##### Data for this task

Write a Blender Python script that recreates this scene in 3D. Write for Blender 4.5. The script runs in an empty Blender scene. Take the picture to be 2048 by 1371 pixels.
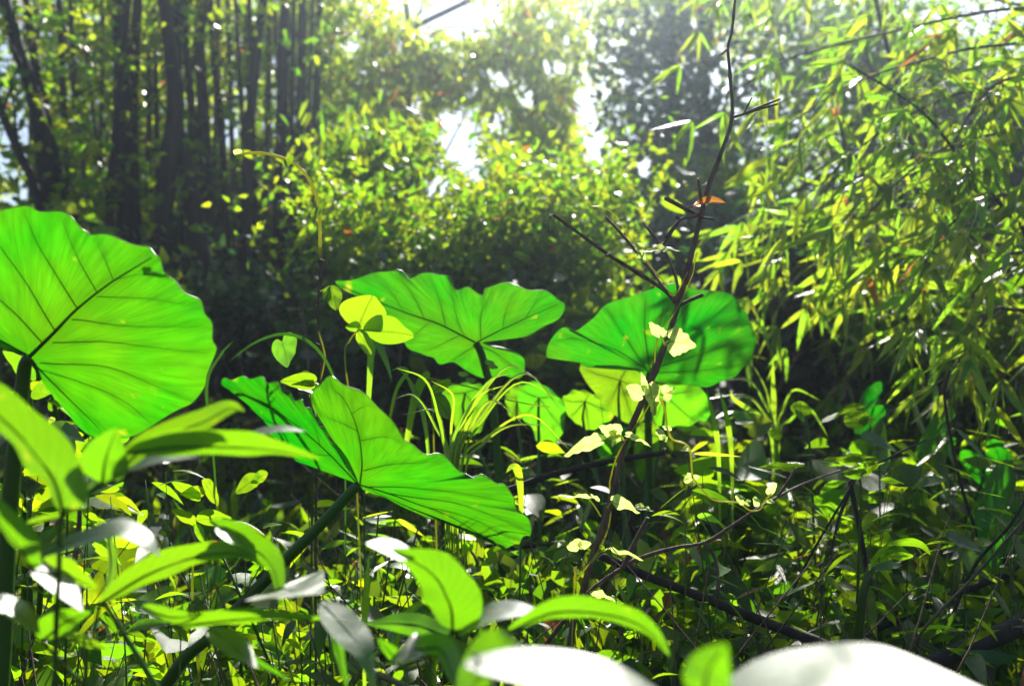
import bpy, math, random
import numpy as np
from mathutils import Vector, Matrix, noise

random.seed(11)
rng = np.random.default_rng(11)
D = bpy.data
scene = bpy.context.scene
COL = scene.collection

# ------------------------------------------------------------------ camera
PITCH = math.radians(2.0)
CAMZ = 0.75
LENS, SENSOR = 35.0, 36.0
F = LENS / SENSOR * 2048.0
CAM = Vector((0, 0, CAMZ))
FWD = Vector((0, math.cos(PITCH), math.sin(PITCH)))
UP = Vector((0, -math.sin(PITCH), math.cos(PITCH)))
RIGHT = Vector((1, 0, 0))
cam = D.objects.new('camera', D.cameras.new('camera'))
COL.objects.link(cam)
cam.location = CAM
cam.rotation_euler = (math.pi / 2 + PITCH, 0, 0)
cam.data.lens = LENS
cam.data.sensor_width = SENSOR
cam.data.clip_start = 0.02
cam.data.clip_end = 400
cam.data.dof.use_dof = True
cam.data.dof.focus_distance = 1.70
cam.data.dof.aperture_fstop = 3.3
cam.data.dof.aperture_blades = 7
scene.camera = cam

# ------------------------------------------------------------------ sky, sun, exposure
SUN_EL, SUN_AZ = math.radians(38.5), math.radians(9)        # azimuth clockwise from +Y
world = D.worlds.new('World')
scene.world = world
world.use_nodes = True
wn = world.node_tree.nodes
sky = wn.new('ShaderNodeTexSky')
sky.sky_type = 'NISHITA'
sky.sun_disc = False
sky.sun_elevation = SUN_EL
sky.sun_rotation = SUN_AZ
sky.air_density = 1.0
sky.dust_density = 1.0
world.node_tree.links.new(sky.outputs[0], wn['Background'].inputs[0])
wn['Background'].inputs[1].default_value = 0.05
sl = D.lights.new('sun', 'SUN')
sl.energy = 5.0
sl.angle = math.radians(0.53)
sl.color = (1.0, 0.95, 0.86)
sun = D.objects.new('sun', sl)
COL.objects.link(sun)
SUNDIR = Vector((math.sin(SUN_AZ) * math.cos(SUN_EL), math.cos(SUN_AZ) * math.cos(SUN_EL), math.sin(SUN_EL)))
sun.rotation_euler = SUNDIR.to_track_quat('Z', 'Y').to_euler()
sun.location = SUNDIR * 40
vs = scene.view_settings
vs.view_transform = 'Standard'
vs.look = 'None'
vs.exposure = 1.5
vs.gamma = 1.0
vs.use_curve_mapping = False
cy = scene.cycles
cy.use_denoising = True
cy.max_bounces = 7
cy.diffuse_bounces = 3
cy.glossy_bounces = 2
cy.transmission_bounces = 5
cy.volume_bounces = 0
cy.transparent_max_bounces = 6
cy.caustics_reflective = False
cy.caustics_refractive = False
cy.sample_clamp_indirect = 6
cy.use_adaptive_sampling = False

# ------------------------------------------------------------------ materials
def node(nt, t, **kw):
    n = nt.nodes.new(t)
    for k, v in kw.items():
        setattr(n, k, v)
    return n

def new_mat(name):
    m = D.materials.new(name)
    m.use_nodes = True
    nt = m.node_tree
    for n in list(nt.nodes):
        nt.nodes.remove(n)
    out = node(nt, 'ShaderNodeOutputMaterial')
    return m, nt, out

def math_node(nt, op, a, b=None, c=None, clamp=False):
    n = node(nt, 'ShaderNodeMath', operation=op, use_clamp=clamp)
    for i, v in enumerate((a, b, c)):
        if v is None:
            continue
        if isinstance(v, (int, float)):
            n.inputs[i].default_value = v
        else:
            nt.links.new(v, n.inputs[i])
    return n.outputs[0]

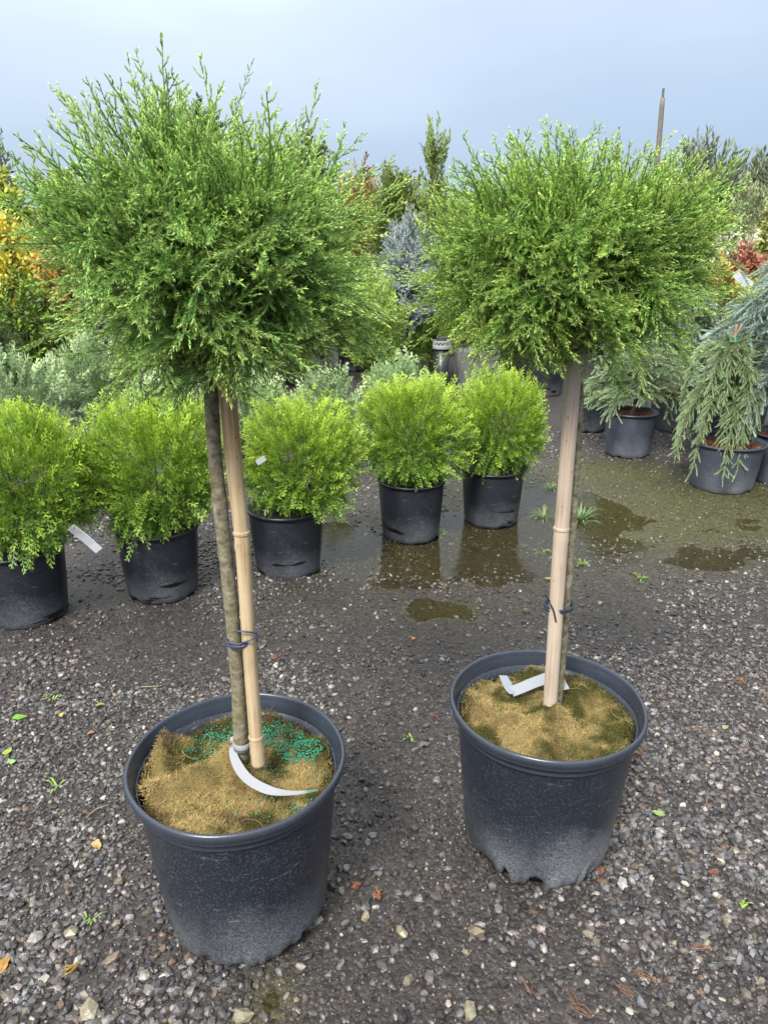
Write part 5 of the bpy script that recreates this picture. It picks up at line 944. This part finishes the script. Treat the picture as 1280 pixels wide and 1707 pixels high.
for i, (px, py, az, lab) in enumerate(((1055, 1665, 2.4, 'rusty pine needle bundle at the bottom right, near the bottom edge'), (1093, 1645, 2.7, 'rusty pine needle bundle right of the bottom right one'), (1108, 1665, 1.4, 'single rusty pine needle crossing near the bottom right bundles'), (882, 1665, 1.8, 'brown pine needles at the bottom below the right pot'), (966, 1690, 1.7, 'brown pine needles touching the bottom edge'), (1150, 1588, .1, 'thin brown needles right of the right pot, lower right'), (1010, 1618, 1.6, 'single upright brown needle below the right pot'), (985, 1700, 2.6, 'orange-brown needles at the very bottom, right half'), (1148, 1222, 0.1, 'brown needle by the right pot rim'))):
    litter('pine_needle', px, py, 4 if i not in (2, 6) else 2, .048, (.17, .08, .04), lab, 60 + i, 'pine needle', .12, az, group=PN)
OD = 'dried orange conifer sprigs on the gravel'
for i, (px, py, s, lab) in enumerate(((600, 1478, .022, 'dry orange sprig between the two pot feet'), (634, 1502, .024, 'dry rusty sprig right of the orange one between the pots'), (1068, 1266, .022, 'dry orange sprig beside the right pot rim'), (1238, 1143, .026, 'dry rusty sprig at the right edge'), (455, 1098, .018, 'dry rusty sprig behind the left stem tie'), (130, 1613, .034, 'yellow and orange dry sprig at the lower left'), (1000, 1462, .022, 'dry orange sprig at the right foot of the right pot'), (798, 1480, .0, ''), (722, 1195, .014, 'tiny rust flake between the pots'), (1192, 1462, .018, 'small orange flake at the lower right'), (1065, 1440, 0, ''))):
    if s: litter('dry_sprig', px, py, 9, s, (.22, .085, .035) if i != 5 else (.30, .19, .05), lab, 80 + i, 'dry sprig', .55, w=.0013, group=OD)
litter('twig', 138, 1368, 1, .085, (.24, .18, .12), 'thin brown twig lying left of the left pot', 99, 'twig', .0, .72, w=.0022)
litter('twig', 233, 1146, 1, .07, (.30, .30, .16), 'pale straw lying above the left pot', 98, 'twig', .0, .05, w=.0012)
litter('twig', 1170, 1350, 1, .05, (.2, .15, .1), 'short dark twig on the gravel at the right', 97, 'twig', .0, 1.0, w=.0015)
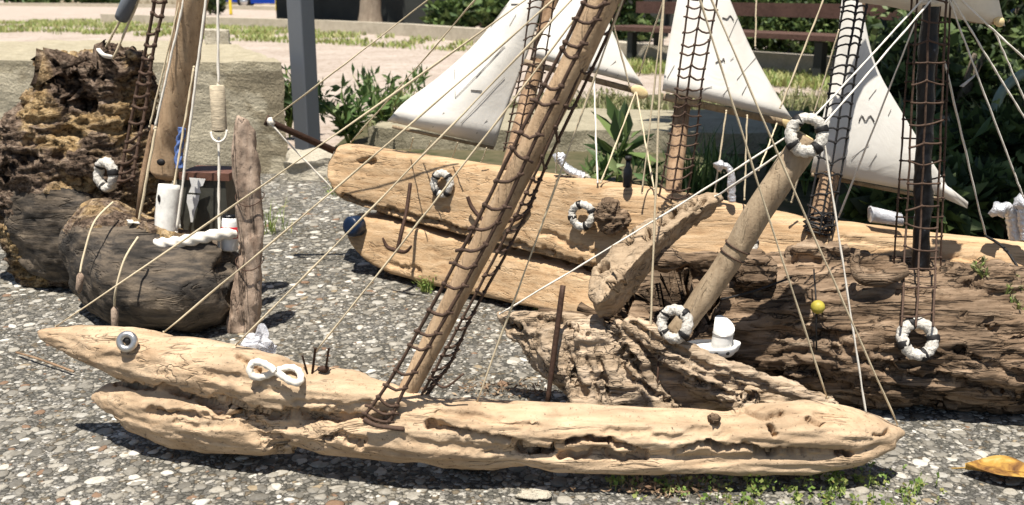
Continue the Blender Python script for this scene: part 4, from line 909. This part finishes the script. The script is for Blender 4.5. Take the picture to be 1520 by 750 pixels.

##########

- [Problem to solve]: The records above need to be given again exactly. Omit the pictures.

- [Exercise result]:
Write a Blender Python script that recreates this scene in 3D. Write for Blender 4.5. The script runs in an empty Blender scene. Take the picture to be 2048 by 1371 pixels.
import bpy, math, random
import numpy as np
from mathutils import Vector, Matrix, noise

random.seed(11)
rng = np.random.default_rng(11)
D = bpy.data
scene = bpy.context.scene
COL = scene.collection

# ------------------------------------------------------------------ camera
PITCH = math.radians(2.0)
CAMZ = 0.75
LENS, SENSOR = 35.0, 36.0
F = LENS / SENSOR * 2048.0
CAM = Vector((0, 0, CAMZ))
FWD = Vector((0, math.cos(PITCH), math.sin(PITCH)))
UP = Vector((0, -math.sin(PITCH), math.cos(PITCH)))
RIGHT = Vector((1, 0, 0))
cam = D.objects.new('camera', D.cameras.new('camera'))
COL.objects.link(cam)
cam.location = CAM
cam.rotation_euler = (math.pi / 2 + PITCH, 0, 0)
cam.data.lens = LENS
cam.data.sensor_width = SENSOR
cam.data.clip_start = 0.02
cam.data.clip_end = 400
cam.data.dof.use_dof = True
cam.data.dof.focus_distance = 1.70
cam.data.dof.aperture_fstop = 3.3
cam.data.dof.aperture_blades = 7
scene.camera = cam

# ------------------------------------------------------------------ sky, sun, exposure
SUN_EL, SUN_AZ = math.radians(38.5), math.radians(9)        # azimuth clockwise from +Y
world = D.worlds.new('World')
scene.world = world
world.use_nodes = True
wn = world.node_tree.nodes
sky = wn.new('ShaderNodeTexSky')
sky.sky_type = 'NISHITA'
sky.sun_disc = False
sky.sun_elevation = SUN_EL
sky.sun_rotation = SUN_AZ
sky.air_density = 1.0
sky.dust_density = 1.0
world.node_tree.links.new(sky.outputs[0], wn['Background'].inputs[0])
wn['Background'].inputs[1].default_value = 0.05
sl = D.lights.new('sun', 'SUN')
sl.energy = 5.0
sl.angle = math.radians(0.53)
sl.color = (1.0, 0.95, 0.86)
sun = D.objects.new('sun', sl)
COL.objects.link(sun)
SUNDIR = Vector((math.sin(SUN_AZ) * math.cos(SUN_EL), math.cos(SUN_AZ) * math.cos(SUN_EL), math.sin(SUN_EL)))
sun.rotation_euler = SUNDIR.to_track_quat('Z', 'Y').to_euler()
sun.location = SUNDIR * 40
vs = scene.view_settings
vs.view_transform = 'Standard'
vs.look = 'None'
vs.exposure = 1.5
vs.gamma = 1.0
vs.use_curve_mapping = False
cy = scene.cycles
cy.use_denoising = True
cy.max_bounces = 7
cy.diffuse_bounces = 3
cy.glossy_bounces = 2
cy.transmission_bounces = 5
cy.volume_bounces = 0
cy.transparent_max_bounces = 6
cy.caustics_reflective = False
cy.caustics_refractive = False
cy.sample_clamp_indirect = 6
cy.use_adaptive_sampling = False

# ------------------------------------------------------------------ materials
def node(nt, t, **kw):
    n = nt.nodes.new(t)
    for k, v in kw.items():
        setattr(n, k, v)
    return n

def new_mat(name):
    m = D.materials.new(name)
    m.use_nodes = True
    nt = m.node_tree
    for n in list(nt.nodes):
        nt.nodes.remove(n)
    out = node(nt, 'ShaderNodeOutputMaterial')
    return m, nt, out

def math_node(nt, op, a, b=None, c=None, clamp=False):
    n = node(nt, 'ShaderNodeMath', operation=op, use_clamp=clamp)
    for i, v in enumerate((a, b, c)):
        if v is None:
            continue
        if isinstance(v, (int, float)):
            n.inputs[i].default_value = v
        else:
            nt.links.new(v, n.inputs[i])
    return n.outputs[0]

Write part 5 of the bpy script that recreates this picture. It picks up at line 944. This part finishes the script. Treat the picture as 1280 pixels wide and 1707 pixels high.
for i, (px, py, az, lab) in enumerate(((1055, 1665, 2.4, 'rusty pine needle bundle at the bottom right, near the bottom edge'), (1093, 1645, 2.7, 'rusty pine needle bundle right of the bottom right one'), (1108, 1665, 1.4, 'single rusty pine needle crossing near the bottom right bundles'), (882, 1665, 1.8, 'brown pine needles at the bottom below the right pot'), (966, 1690, 1.7, 'brown pine needles touching the bottom edge'), (1150, 1588, .1, 'thin brown needles right of the right pot, lower right'), (1010, 1618, 1.6, 'single upright brown needle below the right pot'), (985, 1700, 2.6, 'orange-brown needles at the very bottom, right half'), (1148, 1222, 0.1, 'brown needle by the right pot rim'))):
    litter('pine_needle', px, py, 4 if i not in (2, 6) else 2, .048, (.17, .08, .04), lab, 60 + i, 'pine needle', .12, az, group=PN)
OD = 'dried orange conifer sprigs on the gravel'
for i, (px, py, s, lab) in enumerate(((600, 1478, .022, 'dry orange sprig between the two pot feet'), (634, 1502, .024, 'dry rusty sprig right of the orange one between the pots'), (1068, 1266, .022, 'dry orange sprig beside the right pot rim'), (1238, 1143, .026, 'dry rusty sprig at the right edge'), (455, 1098, .018, 'dry rusty sprig behind the left stem tie'), (130, 1613, .034, 'yellow and orange dry sprig at the lower left'), (1000, 1462, .022, 'dry orange sprig at the right foot of the right pot'), (798, 1480, .0, ''), (722, 1195, .014, 'tiny rust flake between the pots'), (1192, 1462, .018, 'small orange flake at the lower right'), (1065, 1440, 0, ''))):
    if s: litter('dry_sprig', px, py, 9, s, (.22, .085, .035) if i != 5 else (.30, .19, .05), lab, 80 + i, 'dry sprig', .55, w=.0013, group=OD)
litter('twig', 138, 1368, 1, .085, (.24, .18, .12), 'thin brown twig lying left of the left pot', 99, 'twig', .0, .72, w=.0022)
litter('twig', 233, 1146, 1, .07, (.30, .30, .16), 'pale straw lying above the left pot', 98, 'twig', .0, .05, w=.0012)
litter('twig', 1170, 1350, 1, .05, (.2, .15, .1), 'short dark twig on the gravel at the right', 97, 'twig', .0, 1.0, w=.0015)
Continue the Blender Python script for this scene: part 4, from line 909. This part finishes the script. The script is for Blender 4.5. Take the picture to be 1520 by 750 pixels.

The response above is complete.